31. The height of a window of a bus traveling with uniform velocity is 0.5 m . Drops of paint are released simultaneously from the highest and lowest points of the window. The distance between the two drops of paint on the ground after hitting is 1 m . If the height of the lowest point of the window of the bus is 2 m from the ground, find the velocity with which the bus was traveling. (Ignore air resistance on paint drops.)

To solve this problem, we need to analyze the motion of the two drops of paint released from the window of the bus. 1. **Identify the heights of the drops:** - The height of the window is 0.5 m. - The lowest point of the window is 2 m from the ground. - Therefore, the highest point of the window is \(2 m + 0.5 m = 2.5 m\). 2. **Determine the time taken for each drop to hit the ground:** - The drop from the highest point (2.5 m) and the drop from the lowest point (2 m) will fall under the influence of gravity. - The time taken for an object to fall from a height \(h\) is given by the formula: \[ t = \sqrt{\frac{2h}{g}} \] where \(g \approx 9.81 \, \text{m/s}^2\). - For the drop from the highest point (2.5 m): \[ t_1 = \sqrt{\frac{2 \times 2.5}{9.81}} = \sqrt{\frac{5}{9.81}} \approx \sqrt{0.510} \approx 0.714 \, \text{s} \] - For the drop from the lowest point (2 m): \[ t_2 = \sqrt{\frac{2 \times 2}{9.81}} = \sqrt{\frac{4}{9.81}} \approx \sqrt{0.408} \approx 0.639 \, \text{s} \] 3. **Calculate the horizontal distance traveled by the bus:** - Let \(v\) be the velocity of the bus. - The horizontal distance traveled by the bus while the drops are falling is given by: \[ d = v \cdot t \] - The distance between the two drops on the ground is given as 1 m.
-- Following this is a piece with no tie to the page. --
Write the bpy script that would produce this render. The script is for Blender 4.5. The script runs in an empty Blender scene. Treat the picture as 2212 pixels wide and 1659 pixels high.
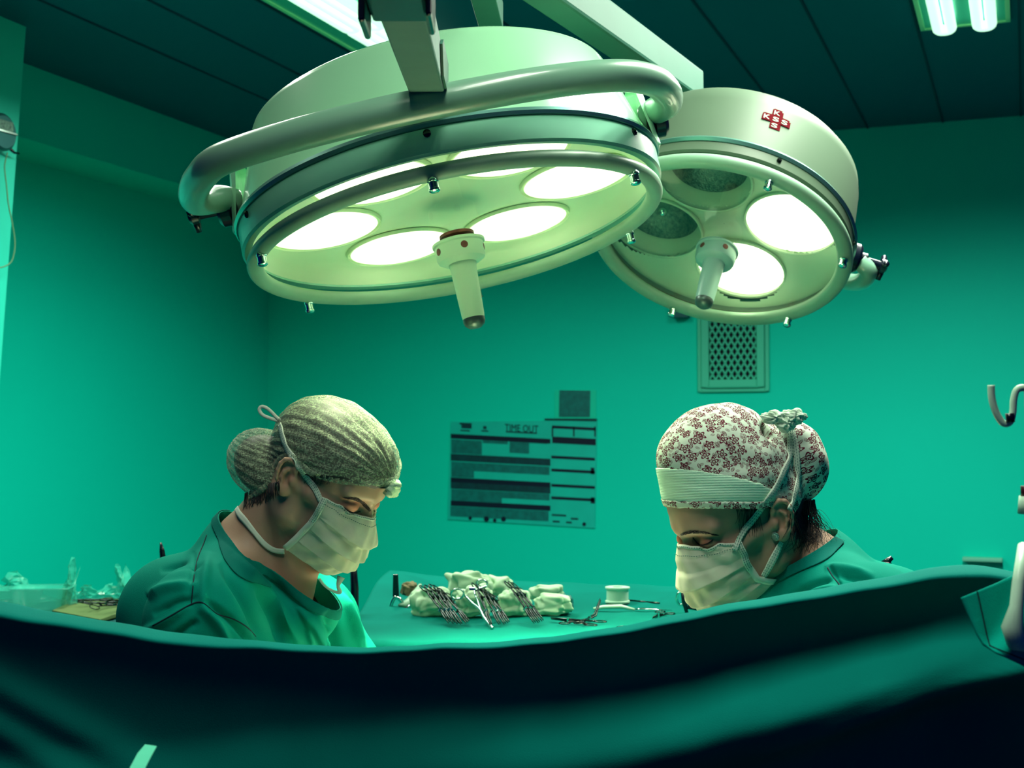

The horizontal distance traveled by the drop from the highest point is: \[ d_1 = v \cdot t_1 \] and for the drop from the lowest point: \[ d_2 = v \cdot t_2 \] - The distance between the two drops on the ground is: \[ d_1 - d_2 = 1 \, \text{m} \] Substituting the expressions for \(d_1\) and \(d_2\): \[ v \cdot t_1 - v \cdot t_2 = 1 \] Factoring out \(v\): \[ v(t_1 - t_2) = 1 \] Therefore: \[ v = \frac{1}{t_1 - t_2} \] 4. **Calculate \(t_1 - t_2\):** \[ t_1 - t_2 \approx 0.714 \, \text{s} - 0.639 \, \text{s} \approx 0.075 \, \text{s} \] 5. **Calculate the velocity \(v\):** \[ v = \frac{1}{0.075} \approx 13.33 \, \text{m/s} \] Thus, the velocity with which the bus was traveling is approximately **13.33 m/s**.